Repeat, please, only the lines from the top of the data down to the line with "CX, HY, EYE"; include both of those lines.

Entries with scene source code
[Start]
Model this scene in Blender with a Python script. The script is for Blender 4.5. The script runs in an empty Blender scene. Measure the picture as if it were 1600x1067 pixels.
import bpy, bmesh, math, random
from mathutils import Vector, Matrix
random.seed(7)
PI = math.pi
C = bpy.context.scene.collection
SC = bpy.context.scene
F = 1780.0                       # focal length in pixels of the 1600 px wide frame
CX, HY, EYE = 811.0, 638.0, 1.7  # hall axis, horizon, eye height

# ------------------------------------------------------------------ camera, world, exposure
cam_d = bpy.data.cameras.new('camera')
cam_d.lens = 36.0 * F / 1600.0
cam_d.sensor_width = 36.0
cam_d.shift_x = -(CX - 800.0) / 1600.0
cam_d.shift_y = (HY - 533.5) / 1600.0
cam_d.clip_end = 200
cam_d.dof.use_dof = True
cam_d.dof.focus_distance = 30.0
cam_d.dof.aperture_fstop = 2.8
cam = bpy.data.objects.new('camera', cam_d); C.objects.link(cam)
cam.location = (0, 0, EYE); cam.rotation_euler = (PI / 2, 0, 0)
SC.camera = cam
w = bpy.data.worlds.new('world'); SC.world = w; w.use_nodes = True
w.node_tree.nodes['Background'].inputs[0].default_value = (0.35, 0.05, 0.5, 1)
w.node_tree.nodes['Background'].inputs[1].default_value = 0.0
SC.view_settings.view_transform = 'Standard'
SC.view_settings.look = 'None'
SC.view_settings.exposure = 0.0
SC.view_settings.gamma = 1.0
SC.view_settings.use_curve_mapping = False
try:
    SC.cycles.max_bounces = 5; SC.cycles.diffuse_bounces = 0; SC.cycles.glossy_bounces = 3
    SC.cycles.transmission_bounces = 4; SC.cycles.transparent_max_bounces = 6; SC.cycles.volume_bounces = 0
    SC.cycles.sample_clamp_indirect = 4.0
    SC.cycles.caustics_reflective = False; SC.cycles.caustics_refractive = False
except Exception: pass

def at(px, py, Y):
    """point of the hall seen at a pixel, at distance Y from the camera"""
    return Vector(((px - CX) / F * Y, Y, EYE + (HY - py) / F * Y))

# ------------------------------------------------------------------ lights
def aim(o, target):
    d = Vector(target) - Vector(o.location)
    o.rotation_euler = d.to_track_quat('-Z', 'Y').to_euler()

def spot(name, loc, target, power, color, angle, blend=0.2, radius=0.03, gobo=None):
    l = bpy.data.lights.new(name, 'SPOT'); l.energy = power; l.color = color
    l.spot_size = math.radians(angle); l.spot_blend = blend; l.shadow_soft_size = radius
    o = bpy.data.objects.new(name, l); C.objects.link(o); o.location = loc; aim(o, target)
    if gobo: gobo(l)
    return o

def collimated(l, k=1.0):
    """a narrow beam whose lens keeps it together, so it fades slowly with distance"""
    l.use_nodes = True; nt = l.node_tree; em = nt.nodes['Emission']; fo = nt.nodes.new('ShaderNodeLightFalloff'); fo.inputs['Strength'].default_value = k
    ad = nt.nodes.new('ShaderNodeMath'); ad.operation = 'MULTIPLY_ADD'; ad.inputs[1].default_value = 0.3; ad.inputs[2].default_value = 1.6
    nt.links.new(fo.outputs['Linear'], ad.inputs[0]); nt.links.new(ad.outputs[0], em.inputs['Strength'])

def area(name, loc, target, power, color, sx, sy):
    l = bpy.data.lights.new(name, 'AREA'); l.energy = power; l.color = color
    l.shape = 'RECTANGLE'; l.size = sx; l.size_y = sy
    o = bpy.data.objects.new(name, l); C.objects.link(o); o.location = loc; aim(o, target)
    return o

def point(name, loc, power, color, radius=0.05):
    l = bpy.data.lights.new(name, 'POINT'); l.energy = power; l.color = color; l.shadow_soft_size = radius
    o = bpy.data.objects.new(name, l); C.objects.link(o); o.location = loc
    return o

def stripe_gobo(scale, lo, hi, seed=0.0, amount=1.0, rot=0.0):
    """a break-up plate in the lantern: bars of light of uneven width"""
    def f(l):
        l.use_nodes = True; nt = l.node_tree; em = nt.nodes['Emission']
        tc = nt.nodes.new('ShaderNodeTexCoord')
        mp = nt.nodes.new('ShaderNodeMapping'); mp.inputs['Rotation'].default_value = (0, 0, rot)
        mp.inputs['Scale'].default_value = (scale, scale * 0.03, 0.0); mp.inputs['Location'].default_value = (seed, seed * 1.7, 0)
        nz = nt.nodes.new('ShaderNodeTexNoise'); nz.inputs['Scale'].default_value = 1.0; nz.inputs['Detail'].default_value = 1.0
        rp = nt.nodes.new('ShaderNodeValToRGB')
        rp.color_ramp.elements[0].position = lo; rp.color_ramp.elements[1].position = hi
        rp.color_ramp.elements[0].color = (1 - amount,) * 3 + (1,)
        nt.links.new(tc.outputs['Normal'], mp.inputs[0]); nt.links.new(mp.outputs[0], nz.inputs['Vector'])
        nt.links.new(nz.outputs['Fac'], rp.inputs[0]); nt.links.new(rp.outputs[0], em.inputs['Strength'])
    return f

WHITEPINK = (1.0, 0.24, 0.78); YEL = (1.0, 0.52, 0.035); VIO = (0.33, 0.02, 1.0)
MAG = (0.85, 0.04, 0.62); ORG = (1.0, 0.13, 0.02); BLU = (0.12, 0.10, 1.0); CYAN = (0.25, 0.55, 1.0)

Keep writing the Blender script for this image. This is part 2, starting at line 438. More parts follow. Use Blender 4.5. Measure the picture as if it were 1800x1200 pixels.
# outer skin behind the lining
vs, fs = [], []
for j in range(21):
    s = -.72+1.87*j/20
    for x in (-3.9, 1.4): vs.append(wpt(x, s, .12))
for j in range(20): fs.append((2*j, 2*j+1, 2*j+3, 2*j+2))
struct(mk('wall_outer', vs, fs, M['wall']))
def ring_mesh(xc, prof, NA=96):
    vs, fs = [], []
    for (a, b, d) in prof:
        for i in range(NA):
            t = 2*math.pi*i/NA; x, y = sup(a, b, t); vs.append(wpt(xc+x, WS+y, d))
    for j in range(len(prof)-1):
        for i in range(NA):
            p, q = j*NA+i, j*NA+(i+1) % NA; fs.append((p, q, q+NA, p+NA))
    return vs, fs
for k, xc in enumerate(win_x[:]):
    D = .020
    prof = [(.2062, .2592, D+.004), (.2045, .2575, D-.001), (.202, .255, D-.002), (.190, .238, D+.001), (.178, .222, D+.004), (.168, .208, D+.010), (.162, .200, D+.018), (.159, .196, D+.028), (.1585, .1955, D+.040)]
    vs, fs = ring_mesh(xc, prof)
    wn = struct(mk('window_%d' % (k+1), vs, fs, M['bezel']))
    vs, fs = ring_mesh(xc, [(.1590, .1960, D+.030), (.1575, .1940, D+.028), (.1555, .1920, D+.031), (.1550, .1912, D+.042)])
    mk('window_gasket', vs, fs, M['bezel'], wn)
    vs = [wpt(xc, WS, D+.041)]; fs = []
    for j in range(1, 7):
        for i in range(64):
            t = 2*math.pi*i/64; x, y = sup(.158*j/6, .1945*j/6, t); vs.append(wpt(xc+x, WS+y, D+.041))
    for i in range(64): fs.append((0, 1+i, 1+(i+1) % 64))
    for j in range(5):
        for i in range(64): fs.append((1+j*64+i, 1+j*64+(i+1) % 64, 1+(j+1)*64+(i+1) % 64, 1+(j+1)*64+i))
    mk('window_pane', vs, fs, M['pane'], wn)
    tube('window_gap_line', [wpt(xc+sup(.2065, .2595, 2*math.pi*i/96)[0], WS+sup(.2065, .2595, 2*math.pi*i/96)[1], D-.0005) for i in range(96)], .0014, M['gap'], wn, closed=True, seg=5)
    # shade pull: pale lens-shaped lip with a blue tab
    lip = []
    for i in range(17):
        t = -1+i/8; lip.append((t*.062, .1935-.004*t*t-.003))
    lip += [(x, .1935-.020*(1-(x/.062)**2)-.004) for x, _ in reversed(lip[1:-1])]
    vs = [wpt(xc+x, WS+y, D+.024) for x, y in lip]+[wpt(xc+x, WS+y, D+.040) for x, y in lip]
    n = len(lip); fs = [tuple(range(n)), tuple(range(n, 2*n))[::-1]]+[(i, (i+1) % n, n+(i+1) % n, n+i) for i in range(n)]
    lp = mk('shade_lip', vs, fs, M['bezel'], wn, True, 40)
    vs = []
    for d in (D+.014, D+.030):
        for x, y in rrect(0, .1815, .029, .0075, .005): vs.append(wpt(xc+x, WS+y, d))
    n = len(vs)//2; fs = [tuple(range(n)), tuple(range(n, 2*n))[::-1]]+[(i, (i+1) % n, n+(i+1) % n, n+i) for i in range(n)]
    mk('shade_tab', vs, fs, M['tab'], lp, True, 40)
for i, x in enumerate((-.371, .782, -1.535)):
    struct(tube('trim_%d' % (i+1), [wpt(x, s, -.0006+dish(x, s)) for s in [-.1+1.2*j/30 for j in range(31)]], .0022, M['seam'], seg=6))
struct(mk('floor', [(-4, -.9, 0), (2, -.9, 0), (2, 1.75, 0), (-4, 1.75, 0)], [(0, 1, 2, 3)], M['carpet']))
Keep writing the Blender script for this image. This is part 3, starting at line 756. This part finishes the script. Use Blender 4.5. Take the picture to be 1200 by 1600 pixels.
[End]
THE SOLUTION:
Model this scene in Blender with a Python script. The script is for Blender 4.5. The script runs in an empty Blender scene. Measure the picture as if it were 1600x1067 pixels.
import bpy, bmesh, math, random
from mathutils import Vector, Matrix
random.seed(7)
PI = math.pi
C = bpy.context.scene.collection
SC = bpy.context.scene
F = 1780.0                       # focal length in pixels of the 1600 px wide frame
CX, HY, EYE = 811.0, 638.0, 1.7  # hall axis, horizon, eye height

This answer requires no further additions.